Orbán hat jedenfalls gezeigt, dass man auch dort erfolgreich Politik mit der Angst vor Ausländern machen kann, wo es gar keine gibt. Das ist ein bedeutsamer Hinweis für europäische Parteien und Regierungen, die nicht zuletzt mit Xenophobie an die Macht gelangten und jetzt damit konfrontiert sind, dass der so bedrohlich empfundene Flüchtlingsstrom der vergangenen Jahre zu einem Rinnsal geworden ist. Orbáns Sieg signalisiert: Die Fortsetzung der Politik gegen Migranten macht sich auf jeden Fall bezahlt. Und wo bleibt das Positive? Wo steckt das Gute im Üblen?

Am Tag nach der Wahl unterschrieben Vertreter der Central Europe University (CEU) und der Stadt Wien ein „Memorandum of Understanding“: Die von Soros 1991 in Budapest gegründete Hochschule soll die Hälfte des Otto-Wagner-Areals und 15 der darauf stehenden Pavillons für 99 Jahre mieten, um einen extensiven Lehr- und Forschungsbetrieb inklusive Studentenwohnheimen zu etablieren. Zwar versichert ihr Rektor Michael Ignatieff, dass die CEU ihren Hauptsitz in Budapest behalten, man nicht kampflos aufgeben wolle. Aber das Memorandum signalisiert klar: In Ungarns Hauptstadt hat diese Wissenschaftsinstitution, die Orbán bereits seit zwei Jahren immer wieder mit dem Zusperren bedroht, nach dessen Wahltriumph keine Zukunft mehr. Die CEU übersiedelt faktisch nach Wien. Sie Soros-Uni erhält Asyl in Wien.

Somit könnte Wien mit der Ansiedlung der „Soros-Universität“ wieder ein wenig das werden, was es einmal war: Orientierung- und Anziehungspunkt für den Osten des Kontinents.

Das ist ein schwerer Verlust für Ungarn, für Österreichs Hauptstadt aber ein nicht zu unterschätzender Gewinn. Freuen kann man sich gleich aus mehreren Gründen:

0 Die seit Langem ungelöste Frage, was nach der Absiedlung des Spitals mit dem Areal gemacht werden soll und wie die von dessen Namensgeber konzipierte Anlage genutzt werden soll, ist endlich beantwortet – auf die glücklichste Weise: Der geniale Architekt der Wiener Moderne, der vor 100 Jahren starb, würde sicher ein großes Ja dazu sagen, dass in das Jugendstil-Juwel nun ein Universitätscampus einzieht.

0 Eine neue Uni stärkt jedenfalls den Wissenschaftsstandort Wien. Und es handelt sich bei der CEU um eine international ausgerichtete, bestens vernetzte und weltweit anerkannte Hochschule. Eine Belebung des geistigen Lebens der Stadt ist vorgezeichnet. Und die hat Wien dringend nötig.

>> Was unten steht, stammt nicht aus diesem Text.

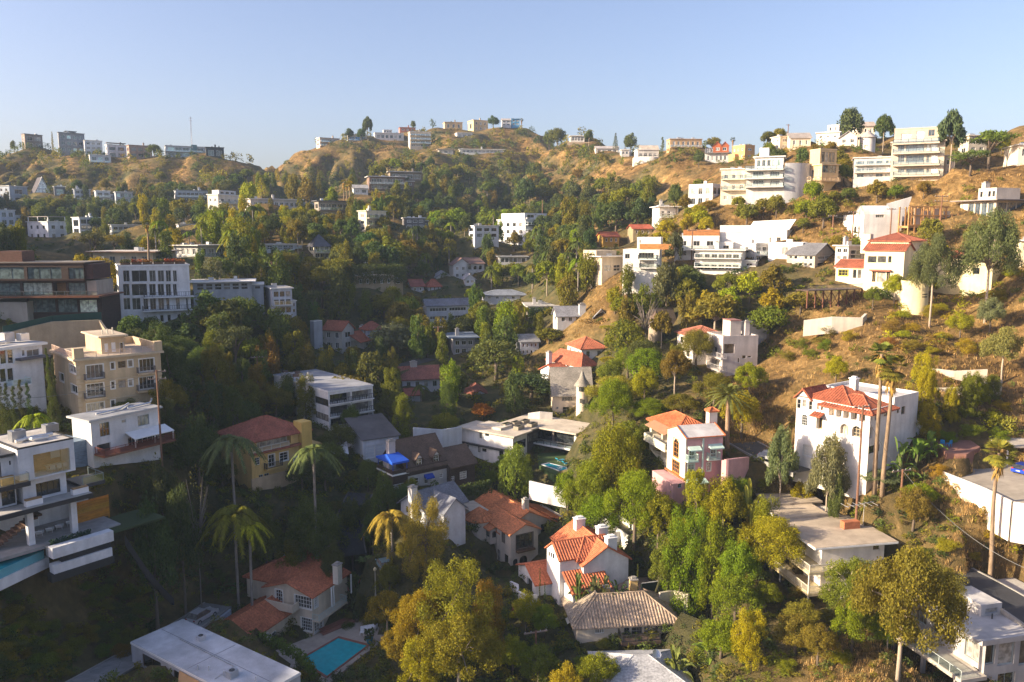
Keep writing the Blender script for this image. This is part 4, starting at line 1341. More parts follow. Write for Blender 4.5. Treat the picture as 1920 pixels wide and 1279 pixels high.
 H.shed('awning',[(-.7,w0+.1,wz - .6),(-.7,w1 - 2,wz - .6),(1.1,w1 - 2,wz+.1),(1.1,w0+.1,wz+.1)],c=(0.32,0.18,0.1),mat='fabric',bars=False,th=.08)
 H.pitched(1.2,7.5,w0 - .5,w1,wz,1.7,'hip','b',over=.5,c=(0.47,0.14,0.055))
pink_house()
def spanish_white():
 W=(0.80,0.76,0.72)
 T=(0.34,0.10,0.05)
 H=House('white_spanish_house','white Spanish house with dark red tile roof, arched loggia and garage below',1625,890,769,110,61,xl=1490,xr=1716,c=W)
 A,B,Z=H.A,H.B,H.H
 m=H.m
 m.l([(1493.7,748,1501.5,766),(1504.5,749,1512,763.5),(1516,752,1523,769)],nx=1,nz=2,fc=(0.5,0.47,0.4))
 m.l([(1532,755,1536.2,768),(1539,757,1543,769.5)],arch=True,nx=1,fc=(0.3,0.2,0.12))
 m.l([(1554,762,1565,780),(1567.7,764,1578,782.5),(1581,766,1592,785),(1595,769,1607,788),(1611,772,1622.5,791)],arch=False,rec=1.1,nx=1,fc=(0.6,0.55,0.45),pc=(3,2.6,2))
 m.l([(1503,777,1514,798)],arch=True,nx=3,nz=4,fc=(0.5,0.5,0.48))
 m.l([(1530.5,783,1542,805)],rec=.8,nx=2,nz=1,fc=(0.45,0.3,0.08),name='door')
 m.l([(1575,795,1591.5,815),(1597,799,1615,820)],arch=True,nx=3,nz=3,fc=(0.55,0.45,0.3),rec=.5)
 m.l([(1505,835,1522,856)],rec=.3,nx=1,nz=4,pane='paint',pc=(0.7,0.66,0.6),name='garage_door')
 m.l([(1530,838,1550,862)],rec=.3,nx=1,nz=4,pane='paint',pc=(0.7,0.66,0.6),name='garage_door')
 m.r([(1627,771,1634.5,790),(1641,768,1648,787)],rec=.8,nx=1,fc=(0.6,0.55,0.45))
 m.r([(1627,801,1636,822)],arch=True,nx=1,rec=.6,pane='stucco',pc=(0.7,0.6,0.42))
 m.r([(1629,836,1639,850),(1641,834,1649,847)],nx=2,nz=2,fc=DARK)
 m.r([(1690,762,1697,777),(1682,764,1686,775)],nx=1,fc=(0.4,0.3,0.2))
 m.r([(1658,764,1666,780)],nx=1,fc=(0.4,0.3,0.2))
 H.pitched(-.2,6.0,-.2,B*.62,Z - .2,1.5,'hip','b',over=.55,c=T)
 H.pitched(.6,7.5,B*.30,B*.86,Z+.35,1.6,'hip','b',over=.5,c=T)
 H.pitched(-.1,5.2,B*.80,B,Z+.2,1.2,'gable','a',over=.35,c=T,wallc=W)
 r=H.block(6.3,A - .003,.003,B - .5,Z - .01,Z+.55,W)
 H.flat(r,para=.5,c=(0.55,0.52,0.5),edge=W)
 H.shed('entry_canopy',[(-1.2,H.onL(1546,778,0)[0],H.onL(1537,782,-1)[1]),(-1.2,H.onL(1526,775,0)[0],H.onL(1537,782,-1)[1]),(-.004,H.onL(1526,775,0)[0],H.onL(1537,773,0)[1]),(-.004,H.onL(1546,778,0)[0],H.onL(1537,773,0)[1])],c=T)
 ca,cb=H.onZ(1645,750,Z+.5)
 H.chimney(A*.42,B*.5,Z,Z+3.0,1.0,1.0,c=W,cap=W)
 H.block(A+.003,A+4,1.0,8,-4,Z*.55,W)
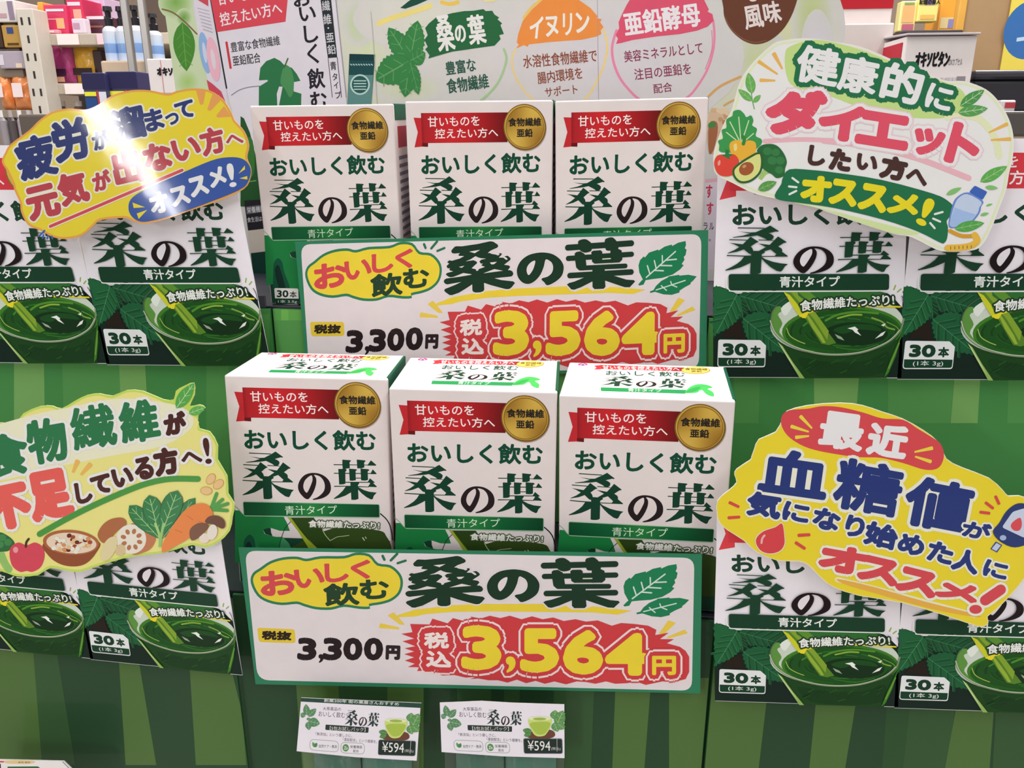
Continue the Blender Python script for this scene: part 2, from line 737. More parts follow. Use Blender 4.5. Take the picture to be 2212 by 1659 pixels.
struct('floor', [(-4, -2.5, 0), (4, -2.5, 0), (4, 5, 0), (-4, 5, 0)], [(0, 1, 2, 3)], '#b8b0a8')
struct('wall_back', [(-4, 5, 0), (4, 5, 0), (4, 5, 3), (-4, 5, 3)], [(0, 1, 2, 3)], '#b09a86')


def box_data(x0, x1, y0, y1, z0, z1, bev=0.0, seg=2):
    bm = bmesh.new()
    bmesh.ops.create_cube(bm, size=1)
    for v in bm.verts:
        v.co = ((x0 + x1) / 2 + v.co.x * (x1 - x0), (y0 + y1) / 2 + v.co.y * (y1 - y0), (z0 + z1) / 2 + v.co.z * (z1 - z0))
    if bev:
        bmesh.ops.bevel(bm, geom=list(bm.edges), offset=bev, segments=seg, affect='EDGES', profile=0.5)
    bm.verts.index_update()
    V = [tuple(v.co) for v in bm.verts]
    F = [tuple(v.index for v in f.verts) for f in bm.faces]
    bm.free()
    return V, F


def solid(name, x0, x1, y0, y1, z0, z1, col, mat=PLASTIC, parent=None, bev=0.0015, basis=None):
    V, F = box_data(x0, x1, y0, y1, z0, z1, bev)
    return mesh_obj(name, V, F, [lin(col)] * len(V), mat, parent, basis)


def lathe(name, prof, col, mat=PLASTIC, parent=None, at=(0, 0, 0), n=20, cols=None):
    V, F, C = [], [], []
    for i, (r, z) in enumerate(prof):
        for j in range(n):
            t = 2 * math.pi * j / n
            V.append((at[0] + r * math.cos(t), at[1] + r * math.sin(t), at[2] + z))
            C.append(lin(cols[i] if cols else col))
    for i in range(len(prof) - 1):
        for j in range(n):
            k = (j + 1) % n
            F.append((i * n + j, i * n + k, (i + 1) * n + k, (i + 1) * n + j))
    F.append(tuple(range(n - 1, -1, -1)))
    F.append(tuple(range((len(prof) - 1) * n, len(prof) * n)))
    return mesh_obj(name, V, F, C, mat, parent, smooth=False)


# ================================================================ the stepped display stand
UP_Y, LOW_Y = 0.697, 0.5465                # faces of the two tiers
UP_Z, LOW_Z = CAMZ - 0.1512, CAMZ - 0.3558  # shelf tops
stand = thing('display_stand', 'green stepped cardboard display stand printed with grass stripes', 'display stand',
              Matrix.Translation((-0.09, 0.75, 0)))
LOC = Matrix.Translation((0.09, -0.75, 0))
XL, XS1, XS2, XR = -0.62, -0.2907, 0.101, 0.50


def board(name, x0, x1, y0, y1, z0, z1, green=False, col='#2a2c34', label=None):
    V, F = box_data(x0, x1, y0, y1, z0, z1, 0.0006, 1)
    o = mesh_obj(name, V, F, [lin(col)] * len(V), PLASTIC, stand, LOC)
    if label:
        o['label'] = label
    return o


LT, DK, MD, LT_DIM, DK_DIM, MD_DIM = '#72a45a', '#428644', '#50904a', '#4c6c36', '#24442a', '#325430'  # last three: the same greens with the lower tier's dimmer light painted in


def tier_front(x0, x1, y, z0, z1, crop, base, bands, extra=()):
    """board printed with broad blades of grass: (left and right edge at the top, the same at the foot, colour)"""
    pl = Plane((0, y, 0))
    a = Art(pl)
    a.card('tier_front', [(x0, z0), (x1, z0), (x1, z1), (x0, z1)], .003, base, '#2f6a38', PRINTED, True)
    a.at(*crop)

    def clip(p):                      # keep the ink on the board
        out = np.asarray(p, float)
        for ax, lim, sg in ((0, x0 + .0003, 1), (0, x1 - .0003, -1), (1, z0 + .0003, 1), (1, z1 - .0003, -1)):
            res = []
            for i in range(len(out)):
                u, v = out[i - 1], out[i]
                du, dv = (u[ax] - lim) * sg, (v[ax] - lim) * sg
                if (du >= 0) != (dv >= 0):
                    res.append(u + (v - u) * du / (du - dv))
                if dv >= 0:
                    res.append(v)
            out = np.array(res)
            if len(out) < 3:
                return None
        return out
    for (ya, yb), (l0, r0, l1, r1, c) in bands:
        q = clip(a.m([(l0, ya), (r0, ya), (r1, yb), (l1, yb)]))
        if q is not None:
            a.emit([q], c, uv=True)
    return a.build(stand, LOC @ Matrix.Translation((0, y, 0)))['tier_front']


PRINTED = material('printed_display_board', 0.42, coat=0.12, spec=0.15, noise=0.06, nscale=9)
yr = (-400, 1100)
tier_front(XL, XS1 - .0009, UP_Y - .002, LOW_Z + .0005, UP_Z - .002, (0, 780, 3.95), DK, [(yr, b) for b in (
    (120, 370, 120, 390, LT), (520, 720, 560, 790, MD), (720, 1000, 790, 1060, MD), (1000, 1215, 1060, 1300, LT), (1760, 1950, 1760, 1960, MD), (1990, 2070, 2000, 2080, DK), (2070, 2300, 2060, 2290, MD))])
tier_front(XS1 + .0009, XS2 - .0009, UP_Y, LOW_Z + .0005, UP_Z - .0022, (480, 480, 5.186), MD, [(yr, b) for b in (
    (590, 660, 590, 660, '#549a48'), (660, 740, 660, 740, '#68ac50'), (740, 900, 740, 900, '#5c9f4a'), (5250, 5500, 5250, 5500, '#5a9a46'))])
tier_front(XS2 + .0009, XR, UP_Y - .002, LOW_Z + .0005, UP_Z - .002, (1500, 560, 3.107), DK, [(yr, b) for b in (
    (60, 130, 60, 130, MD), (240, 480, 270, 430, MD), (790, 1200, 805, 1080, LT), (1300, 1560, 1300, 1500, MD), (1560, 1830, 1500, 1720, MD), (1840, 1990, 1720, 1900, LT), (2140, 2300, 2100, 2300, MD))])
yr = (200, 1300)
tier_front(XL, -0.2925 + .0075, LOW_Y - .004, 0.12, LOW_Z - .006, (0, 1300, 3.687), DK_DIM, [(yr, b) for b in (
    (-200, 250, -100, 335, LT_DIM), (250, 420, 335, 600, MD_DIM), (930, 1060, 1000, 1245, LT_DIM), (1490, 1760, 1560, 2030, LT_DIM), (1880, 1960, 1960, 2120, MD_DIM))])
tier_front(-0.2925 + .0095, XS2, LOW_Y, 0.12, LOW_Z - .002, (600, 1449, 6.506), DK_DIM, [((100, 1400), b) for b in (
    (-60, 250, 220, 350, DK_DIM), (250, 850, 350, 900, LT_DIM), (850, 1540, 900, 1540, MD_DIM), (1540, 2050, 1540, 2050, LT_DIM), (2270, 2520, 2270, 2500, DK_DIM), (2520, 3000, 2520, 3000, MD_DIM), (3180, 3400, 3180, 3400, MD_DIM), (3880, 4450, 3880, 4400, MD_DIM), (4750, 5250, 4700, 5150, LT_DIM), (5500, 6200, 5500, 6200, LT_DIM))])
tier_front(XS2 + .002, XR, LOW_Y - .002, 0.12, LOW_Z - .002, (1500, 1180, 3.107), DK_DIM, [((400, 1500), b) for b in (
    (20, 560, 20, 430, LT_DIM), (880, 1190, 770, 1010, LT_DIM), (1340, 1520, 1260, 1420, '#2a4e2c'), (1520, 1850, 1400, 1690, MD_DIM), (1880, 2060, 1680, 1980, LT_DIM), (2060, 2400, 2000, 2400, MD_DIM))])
board('shelf', XL, XR, UP_Y + .004, 0.875, UP_Z - .008, UP_Z, False, label='dark grey shelf board')
board('shelf', XL, XR, LOW_Y + .004, UP_Y - .002, LOW_Z - .008, LOW_Z, False, label='dark grey shelf board')
board('shelf_edge', XL, XS1 - .006, UP_Y + .0015, UP_Y + .0035, UP_Z - .0017, UP_Z + .010, False, '#34363f', 'dark grey edge strip')
board('back_panel', XL, XR, 0.8765, 0.880, 0.12, UP_Z, False, '#2c5c36')
board('base', XL + .02, XR - .02, LOW_Y + .03, 0.86, 0, 0.12, False, '#3a3c40')

# ================================================================ cartons of juice powder
BW, BD, BH = 0.125, 0.0834, 0.1731
POSES = {   # top left front corner relative to the eye, turn about x, y, z in degrees
    'u1': ((-0.2967, 0.7035, 0.0225), (1.42, -0.54, 0.84)),
    'u2': ((-0.1617, 0.7069, 0.0257), (0.42, -0.31, 0.07)),
    'u3': ((-0.0347, 0.7080, 0.0257), (-0.02, -1.16, -0.29)),
    'l1': ((-0.2765, 0.5615, -0.1758), (-2.91, 0.81, 3.56)),
    'l2': ((-0.1476, 0.5565, -0.1806), (0.57, 0.15, 1.6)),
    'l3': ((-0.0213, 0.5583, -0.1824), (1.18, -0.81, -3.39)),
}


def pose_matrix(k):
    (x, y, z), (a, b, c) = POSES[k]
    R = (Matrix.Rotation(math.radians(c), 4, 'Z') @ Matrix.Rotation(math.radians(b), 4, 'Y') @ Matrix.Rotation(math.radians(a), 4, 'X'))
    return Matrix.Translation((x, y, z + CAMZ)) @ R


def pose_planes(k):
    M = pose_matrix(k)
    c = lambda i: np.array(M.col[i][:3])
    o = np.array(M.translation)
    front = Plane(o, c(0), c(2))
    top = Plane(o, c(0), c(1))
    side = Plane(o + c(0) * BW, c(1), c(2))
    return front, top, side


BASE = Matrix.Translation((-BW / 2, -BD / 2, BH))            # carton frame stands on the base centre
FRONT = BASE
TOP = BASE @ Matrix(((1, 0, 0, 0), (0, 0, 1, 0), (0, -1, 0, 0), (0, 0, 0, 1)))
SIDE = BASE @ Matrix(((0, -1, 0, BW), (1, 0, 0, 0), (0, 0, 1, 0), (0, 0, 0, 1)))


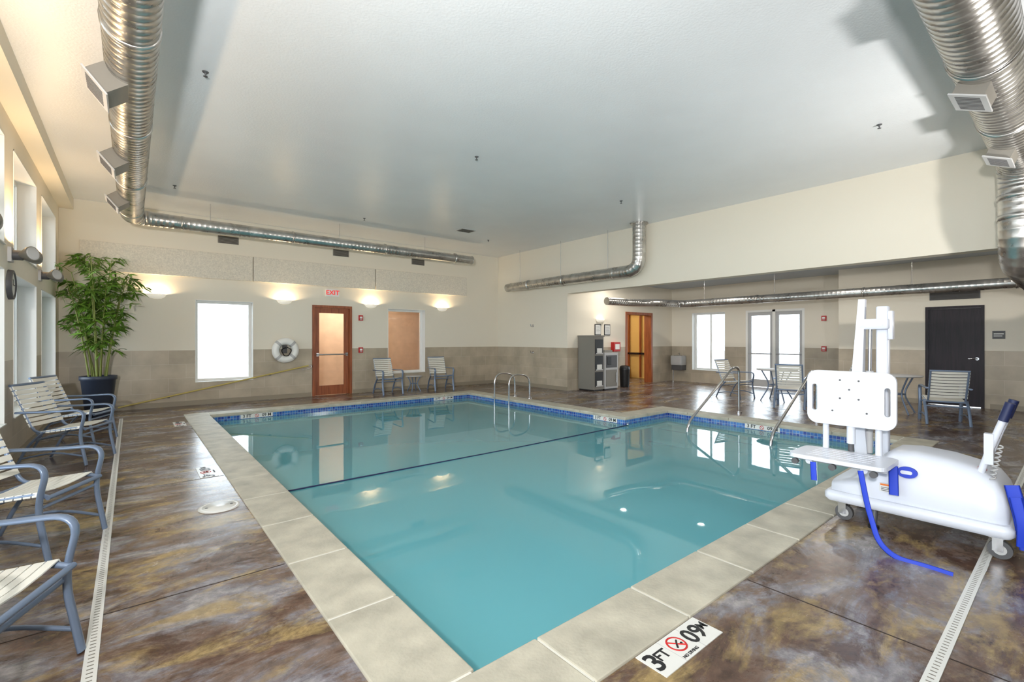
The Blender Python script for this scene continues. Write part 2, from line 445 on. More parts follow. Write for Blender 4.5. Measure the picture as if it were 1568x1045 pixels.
# baseboards
M_BASE=pmat('base_tile',srgb(150,140,122),0.5)
mb=MB()
for (a,b) in ((XL,3.42),(4.46,XH)): mb.box(a,b,YF-0.012,YF,0,0.1,M_BASE)
mb.obj('baseboard_far')
mb=MB(); mb.box(XL,XL+0.012,YN,YF-0.02,0,0.1,M_BASE); mb.obj('baseboard_left')
mb=MB(); mb.box(XH-0.012,XH,YA,YF-0.02,0,0.1,M_BASE); mb.obj('baseboard_side')
mb=MB(); mb.box(XB2-0.012,XB2,YN,1.2,0,0.1,M_BASE); mb.box(XB2-0.012,XB2,2.27,3.8,0,0.1,M_BASE); mb.obj('baseboard_right')

# windows: local (a, n outward, z)
def Mfar(): return Matrix(((1,0,0,0),(0,1,0,YF),(0,0,1,0),(0,0,0,1)))
def Mleft(): return Matrix(((0,-1,0,XL),(1,0,0,0),(0,0,1,0),(0,0,0,1)))
def Mback(x): return Matrix(((0,1,0,x),(1,0,0,0),(0,0,1,0),(0,0,0,1)))
def Malc(): return Matrix(((1,0,0,0),(0,1,0,YA),(0,0,1,0),(0,0,0,1)))
wn=[0]
def window(M,a0,a1,z0,z1,mull=(),fm=M_WHITE,depth=0.18,hm=()):
    wn[0]+=1; mb=MB(); e=0.012
    mb.box(a0,a0+e,-0.005,T,z0,z1,M_WHITE,M); mb.box(a1-e,a1,-0.005,T,z0,z1,M_WHITE,M)
    mb.box(a0,a1,-0.005,T,z1-e,z1,M_WHITE,M); mb.box(a0,a1,-0.02,T,z0,z0+e,M_WHITE,M)
    f=0.05
    mb.box(a0+e,a0+e+f,depth,depth+0.05,z0+e,z1-e,fm,M); mb.box(a1-e-f,a1-e,depth,depth+0.05,z0+e,z1-e,fm,M)
    mb.box(a0+e+f,a1-e-f,depth,depth+0.05,z0+e,z0+e+f,fm,M); mb.box(a0+e+f,a1-e-f,depth,depth+0.05,z1-e-f,z1-e,fm,M)
    for q in mull: mb.box(q-0.025,q+0.025,depth,depth+0.05,z0+e+f,z1-e-f,fm,M)
    for q in hm: mb.box(a0+e+f,a1-e-f,depth,depth+0.05,q-0.02,q+0.02,fm,M)
    mb.box(a0+e+f,a1-e-f,depth+0.02,depth+0.026,z0+e+f,z1-e-f,M_GLASS,M)
    return mb.obj('window_%d'%wn[0])
window(Mfar(),1.06,2.16,0.48,2.25)
window(Mfar(),5.42,6.56,0.46,2.24)
for (a,b,c,d) in lw: window(Mleft(),a,b,c,d)
window(Mback(XB),7.06,8.16,0.40,2.26,mull=(7.61,))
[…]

0 Schließlich sah George Soros „seine“ Universität vor allem als zentrale Ausbildungsstätte für die politische, ökonomische, wissenschaftliche und intellektuelle Elite der von der kommunistischen Diktatur befreiten Länder. Und tatsächlich sind dort jetzt Regierungen, Parteien, Hochschulen, Redaktionen und Unternehmensvorstände mit CEU-Absolventen bevölkert.

Das heißt: Die CEU-Studenten von heute werden die Entscheider dieser Region von morgen sein. Somit könnte Wien mit der Ansiedlung der „Soros-Universität“ wieder ein wenig das werden, was es einmal war: Orientierung- und Anziehungspunkt für den Osten des Kontinents, echtes und vitales Zentrum Mitteleuropas.

Das sei den hiesigen Sympathisanten Viktor Orbáns gesagt.

Noch ist der Mietvertrag nicht unterschrieben. Die Jahrhundertchance, die sich mit diesem eröffnet, darf, bitte schön, nicht verpasst werden.